● AIM OF THE EXERCISE:
Look through the data below. Collect every line where the word "picture" occurs.

● SOURCE RECORDS:
· · · ·

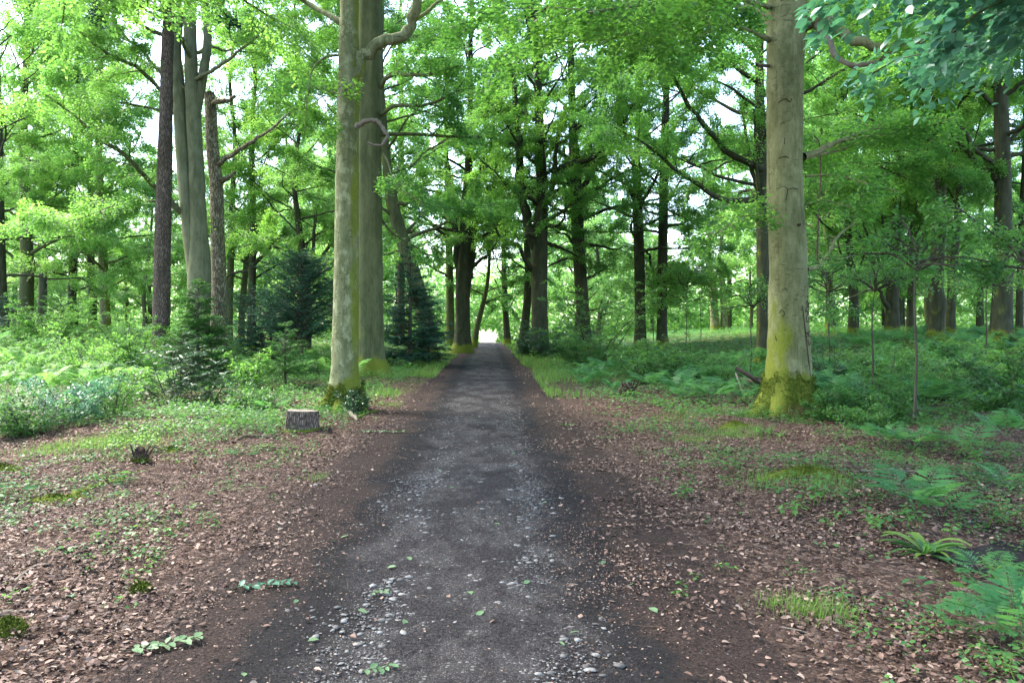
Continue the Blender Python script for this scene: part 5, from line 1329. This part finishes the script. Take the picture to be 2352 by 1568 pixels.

· · · ·

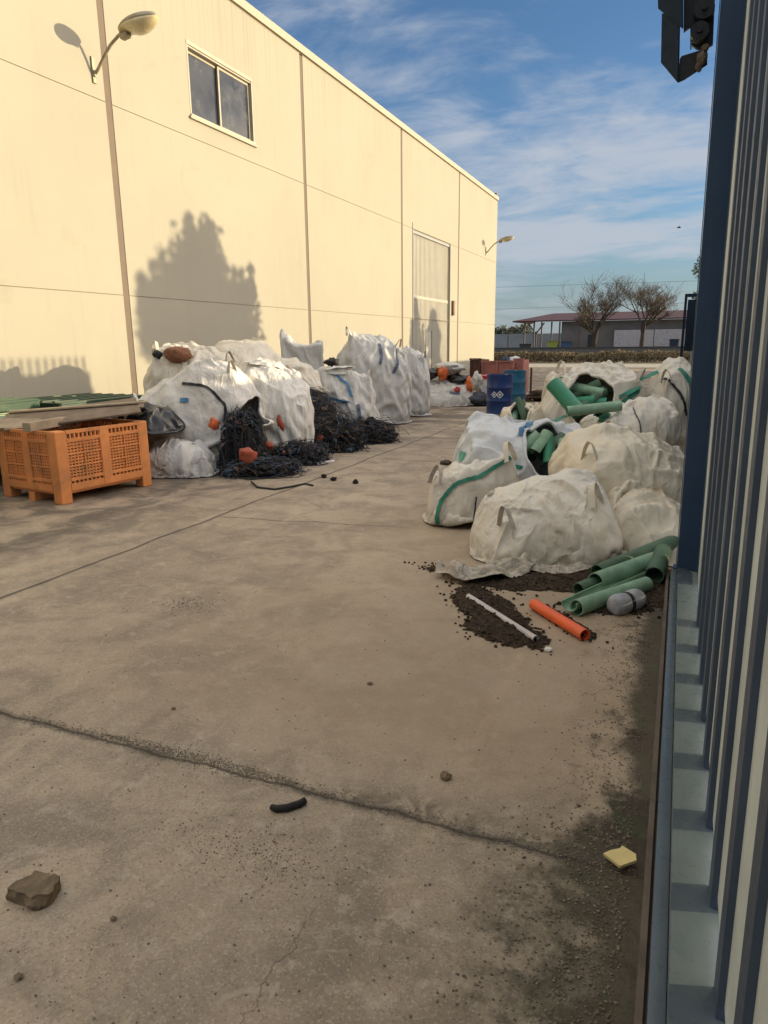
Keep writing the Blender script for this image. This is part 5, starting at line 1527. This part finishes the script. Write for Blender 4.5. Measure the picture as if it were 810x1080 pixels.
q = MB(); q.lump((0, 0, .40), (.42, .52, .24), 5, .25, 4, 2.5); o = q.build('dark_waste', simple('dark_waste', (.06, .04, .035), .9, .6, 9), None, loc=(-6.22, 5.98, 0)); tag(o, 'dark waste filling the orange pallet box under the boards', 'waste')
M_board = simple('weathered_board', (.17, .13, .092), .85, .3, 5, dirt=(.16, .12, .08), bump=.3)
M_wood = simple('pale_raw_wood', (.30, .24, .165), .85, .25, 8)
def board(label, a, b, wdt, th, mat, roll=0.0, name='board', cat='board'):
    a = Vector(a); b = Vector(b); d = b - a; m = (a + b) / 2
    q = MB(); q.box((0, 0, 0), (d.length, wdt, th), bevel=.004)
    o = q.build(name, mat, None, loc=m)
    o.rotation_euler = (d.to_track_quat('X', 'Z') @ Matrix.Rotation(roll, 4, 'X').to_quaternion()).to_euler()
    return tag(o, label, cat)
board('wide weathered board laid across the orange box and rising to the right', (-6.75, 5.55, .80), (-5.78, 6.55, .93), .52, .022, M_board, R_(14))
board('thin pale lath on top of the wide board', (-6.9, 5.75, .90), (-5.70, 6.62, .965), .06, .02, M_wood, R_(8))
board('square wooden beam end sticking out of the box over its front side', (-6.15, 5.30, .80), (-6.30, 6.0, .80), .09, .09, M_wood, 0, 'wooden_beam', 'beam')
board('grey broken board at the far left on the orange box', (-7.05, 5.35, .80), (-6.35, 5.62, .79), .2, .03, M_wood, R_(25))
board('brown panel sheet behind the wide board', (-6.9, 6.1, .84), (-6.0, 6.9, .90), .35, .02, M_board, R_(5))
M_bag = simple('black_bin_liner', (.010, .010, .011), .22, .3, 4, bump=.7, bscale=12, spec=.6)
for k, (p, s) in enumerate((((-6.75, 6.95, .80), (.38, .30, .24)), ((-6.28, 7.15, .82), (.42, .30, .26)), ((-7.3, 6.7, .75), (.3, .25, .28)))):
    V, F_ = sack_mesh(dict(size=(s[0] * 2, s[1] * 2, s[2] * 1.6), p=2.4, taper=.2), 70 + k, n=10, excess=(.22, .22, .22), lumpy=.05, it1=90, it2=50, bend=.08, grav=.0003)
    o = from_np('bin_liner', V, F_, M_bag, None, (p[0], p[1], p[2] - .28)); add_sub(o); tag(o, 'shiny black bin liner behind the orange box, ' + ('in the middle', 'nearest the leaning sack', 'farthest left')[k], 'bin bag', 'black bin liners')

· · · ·

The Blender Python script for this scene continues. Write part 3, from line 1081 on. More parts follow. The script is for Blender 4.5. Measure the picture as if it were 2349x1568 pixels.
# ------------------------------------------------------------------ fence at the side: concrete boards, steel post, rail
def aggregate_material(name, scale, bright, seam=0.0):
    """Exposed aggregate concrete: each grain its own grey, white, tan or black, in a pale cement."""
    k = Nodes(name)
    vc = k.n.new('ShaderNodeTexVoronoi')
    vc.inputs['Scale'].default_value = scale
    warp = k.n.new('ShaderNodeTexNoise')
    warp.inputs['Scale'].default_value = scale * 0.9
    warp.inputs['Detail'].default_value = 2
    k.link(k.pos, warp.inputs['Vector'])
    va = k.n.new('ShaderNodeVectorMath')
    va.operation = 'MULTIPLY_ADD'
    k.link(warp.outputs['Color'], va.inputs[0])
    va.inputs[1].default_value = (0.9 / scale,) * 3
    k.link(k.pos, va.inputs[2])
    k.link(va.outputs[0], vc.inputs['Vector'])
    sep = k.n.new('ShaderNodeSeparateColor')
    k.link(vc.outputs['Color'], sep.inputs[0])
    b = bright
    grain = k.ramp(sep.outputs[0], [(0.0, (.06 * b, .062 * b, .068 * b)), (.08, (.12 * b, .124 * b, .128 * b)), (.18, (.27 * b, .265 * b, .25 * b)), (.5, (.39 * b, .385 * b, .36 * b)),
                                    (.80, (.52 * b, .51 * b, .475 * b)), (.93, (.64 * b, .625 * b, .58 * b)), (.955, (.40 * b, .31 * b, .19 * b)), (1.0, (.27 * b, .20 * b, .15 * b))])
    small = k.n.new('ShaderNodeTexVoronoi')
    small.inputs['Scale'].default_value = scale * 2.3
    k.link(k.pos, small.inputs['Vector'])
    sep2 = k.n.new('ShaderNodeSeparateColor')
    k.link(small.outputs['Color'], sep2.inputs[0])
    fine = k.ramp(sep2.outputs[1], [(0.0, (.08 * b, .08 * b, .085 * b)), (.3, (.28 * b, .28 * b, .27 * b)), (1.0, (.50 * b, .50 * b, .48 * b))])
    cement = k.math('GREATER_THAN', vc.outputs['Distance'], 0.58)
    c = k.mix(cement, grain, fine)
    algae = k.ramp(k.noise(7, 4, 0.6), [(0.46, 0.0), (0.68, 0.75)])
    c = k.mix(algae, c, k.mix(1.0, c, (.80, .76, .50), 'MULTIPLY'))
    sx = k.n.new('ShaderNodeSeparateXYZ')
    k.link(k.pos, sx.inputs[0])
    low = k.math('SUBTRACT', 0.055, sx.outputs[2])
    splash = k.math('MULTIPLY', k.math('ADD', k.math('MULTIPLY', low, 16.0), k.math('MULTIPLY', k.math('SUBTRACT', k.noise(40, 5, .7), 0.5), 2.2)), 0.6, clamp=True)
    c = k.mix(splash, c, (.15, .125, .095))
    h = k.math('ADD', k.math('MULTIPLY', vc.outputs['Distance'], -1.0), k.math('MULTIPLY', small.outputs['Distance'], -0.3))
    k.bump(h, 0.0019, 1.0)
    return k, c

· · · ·

● EXERCISE RESPONSE:
Continue the Blender Python script for this scene: part 5, from line 1329. This part finishes the script. Take the picture to be 2352 by 1568 pixels.
Keep writing the Blender script for this image. This is part 5, starting at line 1527. This part finishes the script. Write for Blender 4.5. Measure the picture as if it were 810x1080 pixels.
The Blender Python script for this scene continues. Write part 3, from line 1081 on. More parts follow. The script is for Blender 4.5. Measure the picture as if it were 2349x1568 pixels.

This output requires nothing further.